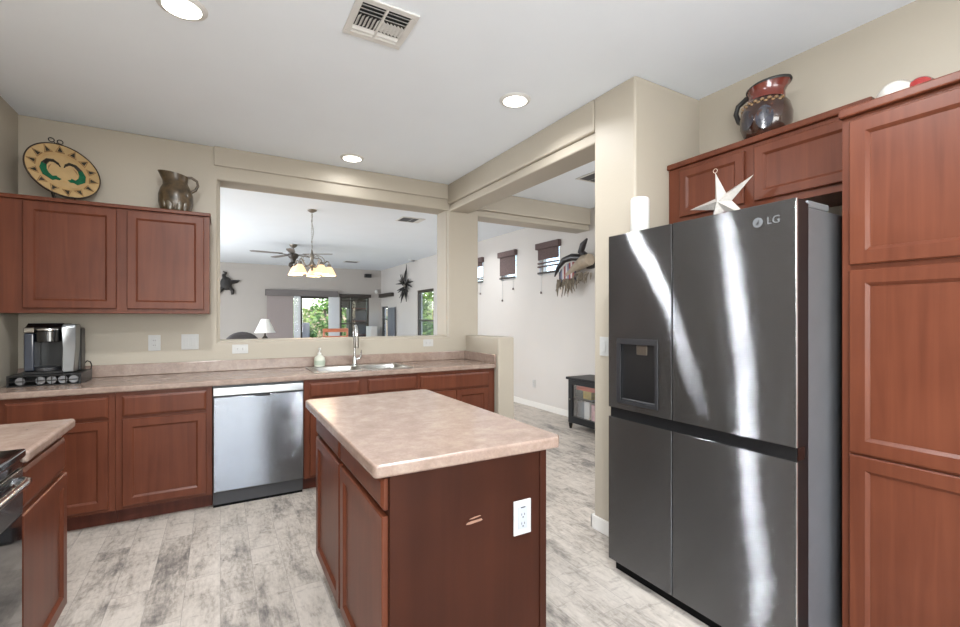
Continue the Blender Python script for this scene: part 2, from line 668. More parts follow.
def window(name, axis, pos, u0, u1, z0, z1, mat, bars_u=(), bars_z=(), fw=0.045, depth=0.06):
    """frame with muntins in the wall hole; axis 'x' looks along x"""
    r = bpy.data.objects.new(name, None)
    COL.objects.link(r)
    r['kind'] = 'structure'
    mid = (u0 + u1) / 2
    r.location = (pos, mid, z0) if axis == 'x' else (mid, pos, z0)

    def bx(m, a0, a1, c0, c1, d=depth):
        if axis == 'x':
            m.box(pos - d / 2, pos + d / 2, a0, a1, c0, c1)
        else:
            m.box(a0, a1, pos - d / 2, pos + d / 2, c0, c1)
    m = MB()
    e = 0.0005
    bx(m, u0 + e, u0 + fw, z0 + e, z1 - e)
    bx(m, u1 - fw, u1 - e, z0 + e, z1 - e)
    bx(m, u0 + fw, u1 - fw, z0 + e, z0 + fw)
    bx(m, u0 + fw, u1 - fw, z1 - fw, z1 - e)
    m.build('window_frame', mat, r)
    if bars_u or bars_z:
        m = MB()
        for b in bars_u:
            bx(m, b - 0.02, b + 0.02, z0 + fw, z1 - fw, depth * 0.8)
        for b in bars_z:
            bx(m, u0 + fw, u1 - fw, b - 0.02, b + 0.02, depth * 0.8)
        m.build('mullion', mat, r)
    m = MB()
    bx(m, u0 + fw, u1 - fw, z0 + fw, z1 - fw, 0.006)
    m.build('pane', M['glass'], r)
    return r


window('window_1', 'x', HX + 0.09, *HALLW[0], M['trim'], fw=0.03)
window('window_2', 'x', HX + 0.09, *HALLW[1], M['trim'], fw=0.03)
window('window_3', 'x', HX + 0.09, *HALLW[2], M['trim'], fw=0.03)
window('window_4', 'x', HX + 0.05, *HALLW[3], M['darkframe'], (), (1.30,), fw=0.06)
window('window_5', 'x', HX + 0.05, *HALLW[4], M['darkframe'], (), (1.33,), fw=0.035)
window('window_6', 'y', FAR + 0.06, 2.95, 3.78, 0.25, 1.98, M['darkframe'], (3.28,), (1.2, 1.86), fw=0.05)
window('window_7', 'y', -3.25, -0.45, 1.95, 0.8, 2.4, M['trim'], (0.75,), (), fw=0.06)
window('window_8', 'x', -1.29, -2.55, -0.65, 0.9, 2.2, M['trim'], (-1.6,), (), fw=0.06)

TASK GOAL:
Copy the listing in full and without alteration, omitting every picture.

TASK RESULT:
Continue the Blender Python script for this scene: part 2, from line 668. More parts follow.
def window(name, axis, pos, u0, u1, z0, z1, mat, bars_u=(), bars_z=(), fw=0.045, depth=0.06):
    """frame with muntins in the wall hole; axis 'x' looks along x"""
    r = bpy.data.objects.new(name, None)
    COL.objects.link(r)
    r['kind'] = 'structure'
    mid = (u0 + u1) / 2
    r.location = (pos, mid, z0) if axis == 'x' else (mid, pos, z0)

    def bx(m, a0, a1, c0, c1, d=depth):
        if axis == 'x':
            m.box(pos - d / 2, pos + d / 2, a0, a1, c0, c1)
        else:
            m.box(a0, a1, pos - d / 2, pos + d / 2, c0, c1)
    m = MB()
    e = 0.0005
    bx(m, u0 + e, u0 + fw, z0 + e, z1 - e)
    bx(m, u1 - fw, u1 - e, z0 + e, z1 - e)
    bx(m, u0 + fw, u1 - fw, z0 + e, z0 + fw)
    bx(m, u0 + fw, u1 - fw, z1 - fw, z1 - e)
    m.build('window_frame', mat, r)
    if bars_u or bars_z:
        m = MB()
        for b in bars_u:
            bx(m, b - 0.02, b + 0.02, z0 + fw, z1 - fw, depth * 0.8)
        for b in bars_z:
            bx(m, u0 + fw, u1 - fw, b - 0.02, b + 0.02, depth * 0.8)
        m.build('mullion', mat, r)
    m = MB()
    bx(m, u0 + fw, u1 - fw, z0 + fw, z1 - fw, 0.006)
    m.build('pane', M['glass'], r)
    return r


window('window_1', 'x', HX + 0.09, *HALLW[0], M['trim'], fw=0.03)
window('window_2', 'x', HX + 0.09, *HALLW[1], M['trim'], fw=0.03)
window('window_3', 'x', HX + 0.09, *HALLW[2], M['trim'], fw=0.03)
window('window_4', 'x', HX + 0.05, *HALLW[3], M['darkframe'], (), (1.30,), fw=0.06)
window('window_5', 'x', HX + 0.05, *HALLW[4], M['darkframe'], (), (1.33,), fw=0.035)
window('window_6', 'y', FAR + 0.06, 2.95, 3.78, 0.25, 1.98, M['darkframe'], (3.28,), (1.2, 1.86), fw=0.05)
window('window_7', 'y', -3.25, -0.45, 1.95, 0.8, 2.4, M['trim'], (0.75,), (), fw=0.06)
window('window_8', 'x', -1.29, -2.55, -0.65, 0.9, 2.2, M['trim'], (-1.6,), (), fw=0.06)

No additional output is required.